David Bindel

  • New Faculty Year: 2009

Most of the electronic gadgets being made today have accelerometers. By detecting motion, they protect data by stopping laptop hard drives and rotate iPhone images when the screen is turned. Accelerometers have become so ubiquitous because they have been integrated into processing chips as micro-electrical-mechanical systems, or MEMS. Otherwise, they would require too much power and cost a lot more.

By modeling MEMS, David Bindel is helping circuit designers integrate other mechanical components important for signal processing into chip production. "Then you could make something that has much lower power requirements, is much cheaper to fabricate because it's all built using the same processes, and is much more compact, so you could have your Dick Tracy watch that's essentially operating off of one chip," says Bindel. "People actually have cell phone watches now, but they've got a dreadfully short battery life."

Bindel writes his calculations into software that gives circuit designers an idea of how a design on paper will function in the real world without fabricating an expensive prototype. "These resonators are vibrating at high frequencies," says Bindel. "You want to be able to tell how much they interact with their environment both in terms of allowing forcing signals to come in and also in terms of how much accidentally leaks out to the environment."

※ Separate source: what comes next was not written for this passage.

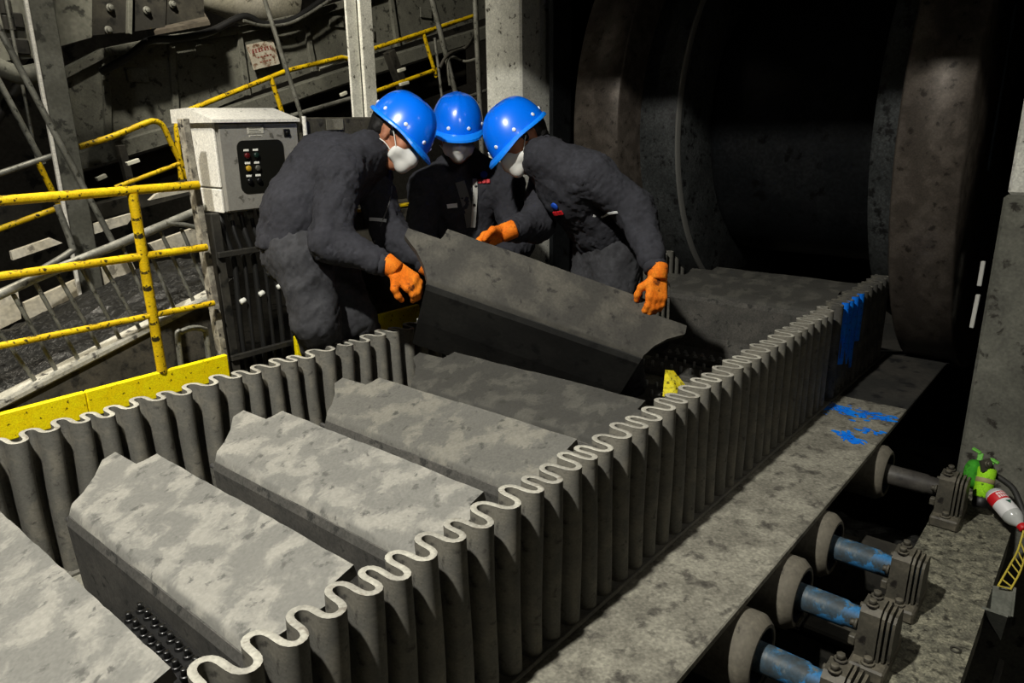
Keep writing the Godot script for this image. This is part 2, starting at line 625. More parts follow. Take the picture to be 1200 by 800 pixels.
func belt() -> void:
	var sheet := worn("belt_sheet", Color(0.44, 0.43, 0.39), Color(0.56, 0.55, 0.5), Color(0.25, 0.24, 0.22), {"scale": 1.1, "pf": 0.008, "pt": 0.5, "pw": 0.2, "dt": 0.34, "dw": 0.2, "grain": 0.2, "bump": 0.12})
	var wallm := worn("sidewall_rubber", Color(0.41, 0.405, 0.38), Color(0.5, 0.485, 0.44), Color(0.3, 0.29, 0.27), {"scale": 2.0, "pf": 0.008, "pt": 0.56, "pw": 0.14, "dt": 0.33, "grain": 0.1, "rough": 0.72})
	var fresh := worn("fresh_rubber", Color(0.3, 0.295, 0.28), Color(0.4, 0.39, 0.35), Color(0.15, 0.15, 0.14), {"scale": 2.0, "pt": 0.6, "pw": 0.14, "rough": 0.75})
	var rimm := worn("sidewall_rim", Color(0.6, 0.59, 0.55), Color(0.7, 0.69, 0.64), Color(0.5, 0.48, 0.44), {"scale": 3.0, "px": 256})
	var blue := worn("blue_paint", Color(0.03, 0.48, 0.98), Color(0.08, 0.56, 1.0), Color(0.0, 0.3, 0.7), {"scale": 6.0, "px": 256, "dt": 0.34, "rough": 0.6})
	var o := thing("conveyor_belt", "long grey rubber conveyor belt with corrugated sidewalls crossing the picture", "conveyor belt", Vector3(1.6, 0, -1.67))
	var mb := MB.new()
	abox(mb, Vector3(-1.6, -0.026, -2.69), Vector3(3.605, 0, -0.657), 0.004)
	part("belt_sheet", mb, sheet, o)
	mb = MB.new()
	abox(mb, Vector3(3.607, -0.03, -2.69), Vector3(4.45, -0.004, -0.657), 0.004)
	plate(mb, Vector3(4.45, -0.03, -2.69), Vector3(4.45, -0.03, -0.657), Vector3(5.3, -0.24, -0.657), Vector3(5.3, -0.24, -2.69), 0.026)
	plate(mb, Vector3(5.3, -0.24, -2.69), Vector3(5.3, -0.24, -0.657), Vector3(6.4, 0.2, -0.657), Vector3(6.4, 0.2, -2.69), 0.026)
	var p := part("belt_sheet", mb, worn("dark_sheet", Color(0.18, 0.18, 0.17), Color(0.26, 0.25, 0.23), Color(0.1, 0.1, 0.1), {"px": 256}), o)
	p.set_meta("label", "darker newer length of belt beyond the splice")
	var walls := [[-1.1, 55.0, -1.007, wallm], [3.49, 11.0, -1.007, fresh], [-1.1, 73.0, -2.33, wallm]]
	for w in walls:
		mb = MB.new()
		var rim := MB.new()
		corrugated(mb, rim, w[0], w[1], w[2], 0.459)
		var sw := part("sidewall", mb, w[3], o)
		part("worn_rim", rim, rimm if w[3] == wallm else wallm, sw)
		mb = MB.new()
		var xe: float = w[0] + w[1] * PITCH
		abox(mb, Vector3(w[0] - 0.02, 0, w[2] - 0.05), Vector3(xe + 0.02, 0.008, w[2] + 0.05), 0.003)
		abox(mb, Vector3(w[0] - 0.02, 0, w[2] + 0.043), Vector3(xe + 0.02, 0.013, w[2] + 0.056), 0.005)
		abox(mb, Vector3(w[0] - 0.02, 0, w[2] - 0.056), Vector3(xe + 0.02, 0.013, w[2] - 0.043), 0.005)
		part("base_flange", mb, w[3], sw)
	# blue marking paint: four folds past the splice, and brush marks on the sheet
	mb = MB.new()
	for k in [[1, 0.16], [2, 0.14], [3, 0.1], [4, 0.22]]:
		corrugated(mb, null, 3.49, 0.34, -1.007, 0.46, 0.0016, k[0] + 0.08, true, k[1])
	p = part("paint_mark", mb, blue, o)
	p.set_meta("label", "blue paint on the sidewall folds")
	var rng := RandomNumberGenerator.new()
	rng.seed = 5
	mb = MB.new()
	var strokes := [[Vector3(3.435, 0.000, -0.968), Vector3(3.376, 0.000, -0.789), 0.075, 60], [Vector3(3.413, 0.000, -0.892), Vector3(3.437, 0.000, -0.662), 0.06, 70], [Vector3(3.159, 0.000, -0.818), Vector3(3.075, 0.000, -0.712), 0.05, 40], [Vector3(3.249, 0.000, -0.778), Vector3(3.213, 0.000, -0.675), 0.05, 14]]
	for s in strokes:
		var along: Vector3 = (s[1] - s[0])
		var side := along.normalized().cross(Vector3.UP)
		for i in s[3]:
			var c: Vector3 = s[0] + along * rng.randf() + side * rng.randfn(0.0, 0.45) * s[2]
			if c.x > 3.59 or c.z > -0.67:
				continue
			var len := rng.randf_range(0.015, 0.06)
			var wd := rng.randf_range(0.003, 0.012)
			var a := along.normalized().rotated(Vector3.UP, rng.randfn(0.0, 0.35))
			var b := a.cross(Vector3.UP)
			var y := Vector3(0, 0.0012 + 0.0004 * rng.randf(), 0)
			var ring := []
			for q in 8:
				var an := TAU * q / 8
				ring.append(c + y + a * cos(an) * len * 0.5 * rng.randf_range(0.7, 1.1) + b * sin(an) * wd * rng.randf_range(0.6, 1.2))
			for q in 8:
				mb.face(c + y, ring[q], ring[(q + 1) % 8], Vector3.UP)
	p = part("paint_mark", mb, blue, o)
	p.set_meta("label", "blue brush marks on the flat belt edge")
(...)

MEMS resonators lose energy to damping, when vibrations travel through their base and into the substrate of the chip, which from the perspective of the resonator is an infinite expanse capable of absorbing all its energy. "You have to have very low losses, otherwise you're hosed before you even start," says Bindel. "So the design problem there is, 'How do you make something that has these extremely low losses given that the fabrication technology is not great?'"­

Recently, Bindel has also been working on similar problems for quantum mechanical resonances, like an electron escaping a quantum corral. "There are all sorts of problems in nature where resonance problems come up," he says. "Anywhere you've got the possibility of radiation off to infinity, there's probably a resonance behind it."

Bindel, who prefers to do his calculations with a fountain pen, describes himself as "basically a numerical linear algebra guy." He has always liked math and programming. "I started programming when I was 8 on a Commodore 64 and never looked back," he says. "I'm one of the few people I know where everybody was able to predict my career path. I figure I'm lucky that way."

Before coming to Cornell, Bindel was a Courant instructor at New York University for three years, where he taught undergraduate and graduate students. "You can get a long way on an ounce of organization and a lot of enthusiasm," he says. "Students really pick up on enthusiasm and they seem to care a lot about whether you care about and are engaged in the subject."

Bindel chose Cornell because it was a place he could easily work at the intersection of math, computer science and engineering. "For somebody who is between fields like me, it's important to have an environment that's supportive of advising and collaboration across disciplines and in general supportive of faculty members who work in the way that I do," he says.